### What the exercise asks
Retype each line of the listing below, from the first through the one holding "clumps[name] = (c, n)", with no other lines.
——————————
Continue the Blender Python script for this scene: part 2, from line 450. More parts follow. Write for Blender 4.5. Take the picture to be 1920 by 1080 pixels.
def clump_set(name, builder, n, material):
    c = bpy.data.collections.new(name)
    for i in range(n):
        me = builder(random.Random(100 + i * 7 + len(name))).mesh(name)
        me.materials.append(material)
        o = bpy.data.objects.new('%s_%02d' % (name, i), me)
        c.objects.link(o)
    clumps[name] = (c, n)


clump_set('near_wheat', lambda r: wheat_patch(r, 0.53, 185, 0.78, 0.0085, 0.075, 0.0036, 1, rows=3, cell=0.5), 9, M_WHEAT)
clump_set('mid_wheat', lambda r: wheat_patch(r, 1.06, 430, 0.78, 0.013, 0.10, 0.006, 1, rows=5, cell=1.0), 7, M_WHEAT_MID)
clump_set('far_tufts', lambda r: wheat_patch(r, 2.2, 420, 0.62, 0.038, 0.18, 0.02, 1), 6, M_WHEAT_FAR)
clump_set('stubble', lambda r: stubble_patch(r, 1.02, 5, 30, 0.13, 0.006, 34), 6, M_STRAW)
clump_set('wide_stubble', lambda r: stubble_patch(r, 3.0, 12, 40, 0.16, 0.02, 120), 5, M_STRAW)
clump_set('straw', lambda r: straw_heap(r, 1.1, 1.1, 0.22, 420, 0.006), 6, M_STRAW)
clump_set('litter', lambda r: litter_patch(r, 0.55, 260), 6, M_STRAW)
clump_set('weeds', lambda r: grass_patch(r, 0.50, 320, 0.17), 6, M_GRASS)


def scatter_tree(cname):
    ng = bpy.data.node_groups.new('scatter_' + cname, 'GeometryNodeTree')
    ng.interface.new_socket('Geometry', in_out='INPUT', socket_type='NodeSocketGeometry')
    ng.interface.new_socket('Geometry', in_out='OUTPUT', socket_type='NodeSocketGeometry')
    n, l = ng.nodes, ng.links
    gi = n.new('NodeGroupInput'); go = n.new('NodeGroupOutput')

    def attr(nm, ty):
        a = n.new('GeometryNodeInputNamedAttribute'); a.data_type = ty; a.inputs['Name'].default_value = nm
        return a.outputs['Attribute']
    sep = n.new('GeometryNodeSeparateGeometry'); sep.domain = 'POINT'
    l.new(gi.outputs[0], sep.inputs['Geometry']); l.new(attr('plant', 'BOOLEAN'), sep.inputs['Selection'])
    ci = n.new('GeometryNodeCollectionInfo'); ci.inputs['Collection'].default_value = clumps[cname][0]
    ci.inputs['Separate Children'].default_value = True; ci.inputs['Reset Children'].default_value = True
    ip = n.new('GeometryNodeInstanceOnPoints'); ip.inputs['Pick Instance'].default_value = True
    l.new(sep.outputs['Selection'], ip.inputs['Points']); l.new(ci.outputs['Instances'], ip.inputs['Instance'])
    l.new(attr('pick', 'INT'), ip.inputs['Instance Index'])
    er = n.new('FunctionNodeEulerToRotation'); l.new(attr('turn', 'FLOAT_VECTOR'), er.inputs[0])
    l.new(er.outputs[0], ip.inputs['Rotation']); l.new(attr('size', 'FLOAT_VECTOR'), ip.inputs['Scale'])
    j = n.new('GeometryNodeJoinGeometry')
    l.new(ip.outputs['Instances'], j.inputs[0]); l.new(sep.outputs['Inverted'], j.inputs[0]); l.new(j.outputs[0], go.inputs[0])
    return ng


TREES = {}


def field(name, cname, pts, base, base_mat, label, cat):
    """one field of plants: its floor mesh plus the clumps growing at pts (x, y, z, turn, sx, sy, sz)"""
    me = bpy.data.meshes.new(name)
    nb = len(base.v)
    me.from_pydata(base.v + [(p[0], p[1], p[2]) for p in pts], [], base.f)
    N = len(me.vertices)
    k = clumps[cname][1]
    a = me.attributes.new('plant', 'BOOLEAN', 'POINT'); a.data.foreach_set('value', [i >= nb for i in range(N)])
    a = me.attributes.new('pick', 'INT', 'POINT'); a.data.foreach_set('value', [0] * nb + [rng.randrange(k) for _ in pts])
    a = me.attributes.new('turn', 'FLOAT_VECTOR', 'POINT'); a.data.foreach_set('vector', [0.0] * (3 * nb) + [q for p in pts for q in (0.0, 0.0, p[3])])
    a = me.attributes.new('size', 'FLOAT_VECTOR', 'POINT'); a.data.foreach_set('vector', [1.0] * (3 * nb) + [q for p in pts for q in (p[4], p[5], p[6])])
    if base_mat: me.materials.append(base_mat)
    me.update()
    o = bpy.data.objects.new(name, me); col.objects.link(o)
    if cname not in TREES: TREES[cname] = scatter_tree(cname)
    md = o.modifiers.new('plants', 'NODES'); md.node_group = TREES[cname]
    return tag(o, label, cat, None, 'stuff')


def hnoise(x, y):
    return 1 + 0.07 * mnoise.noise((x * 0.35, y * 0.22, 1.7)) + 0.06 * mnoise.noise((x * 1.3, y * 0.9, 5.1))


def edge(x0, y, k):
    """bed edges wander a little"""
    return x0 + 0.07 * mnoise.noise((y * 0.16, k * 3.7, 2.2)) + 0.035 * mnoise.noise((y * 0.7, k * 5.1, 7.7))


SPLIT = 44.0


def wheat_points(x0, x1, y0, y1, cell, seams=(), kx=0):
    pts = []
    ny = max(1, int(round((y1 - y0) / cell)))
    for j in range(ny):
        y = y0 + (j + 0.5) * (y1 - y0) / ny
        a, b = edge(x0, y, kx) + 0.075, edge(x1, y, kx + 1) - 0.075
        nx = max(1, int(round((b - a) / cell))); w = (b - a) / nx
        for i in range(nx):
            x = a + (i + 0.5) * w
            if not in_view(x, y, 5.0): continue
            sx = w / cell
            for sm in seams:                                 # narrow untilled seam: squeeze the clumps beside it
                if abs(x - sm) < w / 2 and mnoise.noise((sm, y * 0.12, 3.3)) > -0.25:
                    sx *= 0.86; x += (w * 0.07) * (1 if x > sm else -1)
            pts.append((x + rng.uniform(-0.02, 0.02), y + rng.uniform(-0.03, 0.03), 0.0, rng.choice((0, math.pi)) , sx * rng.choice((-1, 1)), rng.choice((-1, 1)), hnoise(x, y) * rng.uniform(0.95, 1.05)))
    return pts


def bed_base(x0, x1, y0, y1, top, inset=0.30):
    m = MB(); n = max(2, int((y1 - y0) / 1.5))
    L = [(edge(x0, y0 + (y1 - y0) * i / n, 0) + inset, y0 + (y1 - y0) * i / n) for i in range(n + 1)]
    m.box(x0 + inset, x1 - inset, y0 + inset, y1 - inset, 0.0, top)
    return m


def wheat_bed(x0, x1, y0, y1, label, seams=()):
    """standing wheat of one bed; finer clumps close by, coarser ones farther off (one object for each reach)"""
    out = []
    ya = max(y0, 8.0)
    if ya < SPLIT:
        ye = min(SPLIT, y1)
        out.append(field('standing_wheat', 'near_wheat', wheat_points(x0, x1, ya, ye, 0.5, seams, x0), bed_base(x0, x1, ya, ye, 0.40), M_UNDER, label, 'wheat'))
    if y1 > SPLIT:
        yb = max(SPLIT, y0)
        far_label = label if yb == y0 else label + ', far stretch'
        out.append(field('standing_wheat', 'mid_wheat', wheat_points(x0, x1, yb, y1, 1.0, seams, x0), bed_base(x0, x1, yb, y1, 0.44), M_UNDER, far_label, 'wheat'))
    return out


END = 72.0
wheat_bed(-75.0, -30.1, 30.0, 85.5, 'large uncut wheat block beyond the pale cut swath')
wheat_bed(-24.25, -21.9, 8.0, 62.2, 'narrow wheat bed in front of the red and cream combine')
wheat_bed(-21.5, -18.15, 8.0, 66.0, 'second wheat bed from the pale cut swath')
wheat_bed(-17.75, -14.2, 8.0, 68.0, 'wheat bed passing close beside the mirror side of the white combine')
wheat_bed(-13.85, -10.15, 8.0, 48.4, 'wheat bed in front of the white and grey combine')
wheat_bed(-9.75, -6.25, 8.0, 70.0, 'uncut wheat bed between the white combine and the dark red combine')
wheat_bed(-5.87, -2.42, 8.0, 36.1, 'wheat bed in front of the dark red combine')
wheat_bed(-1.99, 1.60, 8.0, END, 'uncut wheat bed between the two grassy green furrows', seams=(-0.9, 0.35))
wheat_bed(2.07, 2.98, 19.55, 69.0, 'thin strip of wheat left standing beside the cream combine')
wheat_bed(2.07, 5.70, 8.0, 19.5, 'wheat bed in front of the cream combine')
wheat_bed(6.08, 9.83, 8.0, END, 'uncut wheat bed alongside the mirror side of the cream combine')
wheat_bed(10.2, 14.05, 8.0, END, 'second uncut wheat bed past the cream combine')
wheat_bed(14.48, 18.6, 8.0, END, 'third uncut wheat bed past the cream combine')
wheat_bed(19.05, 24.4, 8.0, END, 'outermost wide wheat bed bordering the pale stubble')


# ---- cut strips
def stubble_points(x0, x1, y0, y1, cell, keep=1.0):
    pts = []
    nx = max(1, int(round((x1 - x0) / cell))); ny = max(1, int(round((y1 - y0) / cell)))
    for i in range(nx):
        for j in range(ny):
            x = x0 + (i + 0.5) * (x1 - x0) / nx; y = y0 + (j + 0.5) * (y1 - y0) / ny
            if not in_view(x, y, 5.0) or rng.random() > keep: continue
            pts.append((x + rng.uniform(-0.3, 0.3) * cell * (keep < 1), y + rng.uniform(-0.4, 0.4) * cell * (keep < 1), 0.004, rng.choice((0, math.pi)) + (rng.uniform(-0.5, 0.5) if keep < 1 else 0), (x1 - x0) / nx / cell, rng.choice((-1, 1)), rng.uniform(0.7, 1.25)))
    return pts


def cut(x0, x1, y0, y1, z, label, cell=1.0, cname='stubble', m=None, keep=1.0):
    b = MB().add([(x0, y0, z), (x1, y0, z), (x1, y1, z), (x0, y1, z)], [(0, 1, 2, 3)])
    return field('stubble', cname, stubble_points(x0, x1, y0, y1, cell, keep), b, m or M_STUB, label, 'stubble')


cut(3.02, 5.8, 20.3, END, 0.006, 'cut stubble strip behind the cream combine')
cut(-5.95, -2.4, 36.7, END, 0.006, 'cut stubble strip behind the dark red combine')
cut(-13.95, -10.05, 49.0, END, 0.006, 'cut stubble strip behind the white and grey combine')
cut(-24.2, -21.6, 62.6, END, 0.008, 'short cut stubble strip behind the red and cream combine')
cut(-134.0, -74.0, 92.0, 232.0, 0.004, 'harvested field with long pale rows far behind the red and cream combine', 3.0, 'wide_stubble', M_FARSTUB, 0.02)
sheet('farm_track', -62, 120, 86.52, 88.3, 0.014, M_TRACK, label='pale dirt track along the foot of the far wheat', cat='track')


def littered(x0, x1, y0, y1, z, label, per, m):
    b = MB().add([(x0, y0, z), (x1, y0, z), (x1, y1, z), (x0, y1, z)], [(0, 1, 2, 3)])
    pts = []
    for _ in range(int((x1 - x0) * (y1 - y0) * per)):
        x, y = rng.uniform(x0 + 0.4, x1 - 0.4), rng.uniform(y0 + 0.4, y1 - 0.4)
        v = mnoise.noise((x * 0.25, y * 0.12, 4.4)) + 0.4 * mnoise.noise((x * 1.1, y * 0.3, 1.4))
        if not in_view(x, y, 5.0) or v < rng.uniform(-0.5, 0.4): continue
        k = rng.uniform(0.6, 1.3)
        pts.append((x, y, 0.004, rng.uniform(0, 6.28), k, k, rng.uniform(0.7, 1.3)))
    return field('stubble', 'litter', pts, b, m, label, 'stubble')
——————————
### The solution
Continue the Blender Python script for this scene: part 2, from line 450. More parts follow. Write for Blender 4.5. Take the picture to be 1920 by 1080 pixels.
def clump_set(name, builder, n, material):
    c = bpy.data.collections.new(name)
    for i in range(n):
        me = builder(random.Random(100 + i * 7 + len(name))).mesh(name)
        me.materials.append(material)
        o = bpy.data.objects.new('%s_%02d' % (name, i), me)
        c.objects.link(o)
    clumps[name] = (c, n)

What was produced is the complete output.